You see, this week's episode was all about instincts, and how all of these characters are going to need to rely on them if they're going to survive in this dog-eat-dog world.  How did I know this?  Well, that's because people say the word "instinct" and throw out various iterations of the term "dog-eat-dog world" numerous times throughout the episode.  We open on Carrie in the city as she watches people gathering around a hawk eating a pigeon on the ground, which serves as a jumping off point for the hour's examination of the harsh realities of the predicaments the characters find themselves in.  It's Spring Break, and Carrie has just gotten her acceptance letter from NYU, ensuring that she'll soon be spending all of her time in New York instead of splitting it between the city and Connecticut.  Sometimes prequels still try to draw tension from questions that the viewers already know the answer to, so it's nice that the show treats Carrie getting into NYU as a foregone conclusion.

What's less pleasant to see, however, is the episode's handling of everything that happens in her storyline afterward.  At Interview, things are getting hectic, with assignments coming in and Bennet nowhere to be found.  He claims that he's still getting over learning that his ex-boyfriend is dying of AIDS, so Carrie decides to write his article that's due for him, but gets upset when she feels like he takes too much credit when Larissa praises him for it.  It's all a blatant way to show that if Carrie is going to make it full-time in New York she'll to have to learn some -- you guessed it! -- killer instincts of her own, to respond to the hawks in the world who will always be ready to swoop in and take advantage of her.  So she does just that, taking Bennet's interview with 17-year old ballet sensation, Amelia Strong, after learning that he was faking being sick.

While Carrie's learning to follow her instinct, Maggie struggles to fight off her natural inclinations after hitting it off with Pete the army guy last week.  She enlists in the help of Maggie and Donna -- continuing their slow transformation into the greatest power trio that Castlebury has ever seen -- to make sure she doesn't take things too far too soon with Pete.  Much like Carrie, Maggie has to learn to adapt to the cruel and opportunist world around her, but in her case that means not making rash decisions and allowing men to break her heart.

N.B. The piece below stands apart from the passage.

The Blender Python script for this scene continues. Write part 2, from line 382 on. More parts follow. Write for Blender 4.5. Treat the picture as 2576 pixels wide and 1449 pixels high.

Despite being united by a singular theme, "Hungry Like the Wolf" feels like it's all over the place.  The Carrie Diaries has never been a plot-heavy show, but things were still a little too loose for there only being two more episodes left in the season after this.  With the finale quickly approaching, there's no reason for us to be spending our time with another useless Tom plot, where he has to deal with an unorthodox lawyer, all in service of having another angle to tackle the episode's inelegant metaphor about shrewdness.  Both Tom and Carrie learn that lesson via the help of others, as it turns out Carrie's interview with Amelia Strong was just meant for Carrie to have more subtext spouted at her.  Meanwhile, Maggie learns that she may not need the prodding of others, realizing that she should trust her own instincts every once in a while.  Perhaps the show can take a lesson from its characters and just act, instead of explaining and talking about the act so much.

Random Asides:

-Antonio's Self-Loathing Corner: I wasn't looking forward to writing this review, because I'm generally not very good at writing negative reviews.  But I think this turned out terrible for completely different reasons!  I'm sure not getting any better at this, huh?

-This week in AnnaSophia Robb being delightful: Did you catch that scene where she's in Sebastian's apartment and she's just sitting on his bed, peeling an orange?  Weird and delightful.

-Mouse Sweater Watch: Clearly Mouse is rooting for the 49ers to win this weekend, because she wore a beige sweater in the beginning of the episode, and a sweater with red and beige stripes near the end.

-That was Julia Goldani Telles (aka Sasha from Bunheads, my number 1 show of 2013) as Amelia Strong.  I flirted with the idea of making the entire review about her, which would have been more material than the show gave her.  Though she was frustratingly under-utilized, it's amusing that they made her sassy and a ballerina, just like Sasha.  But if you're going to do that, then give her a random dance scene!  If you haven't seen her mesmerizing work on Bunheads, here you go.  Have this, too.

-In other "Hey, it's that person!" news: Penny, the woman Tom has a meeting with, was played by Cara Buono.  She was Dr. Faye Miller in season 4 of Mad Men.  I like to believe that she only appears in period pieces set in New York.

-Seriously, rewatch this episode and count how many times somebody talks about "instinct" or it being a "dog-eat-dog" world.  It's crazy.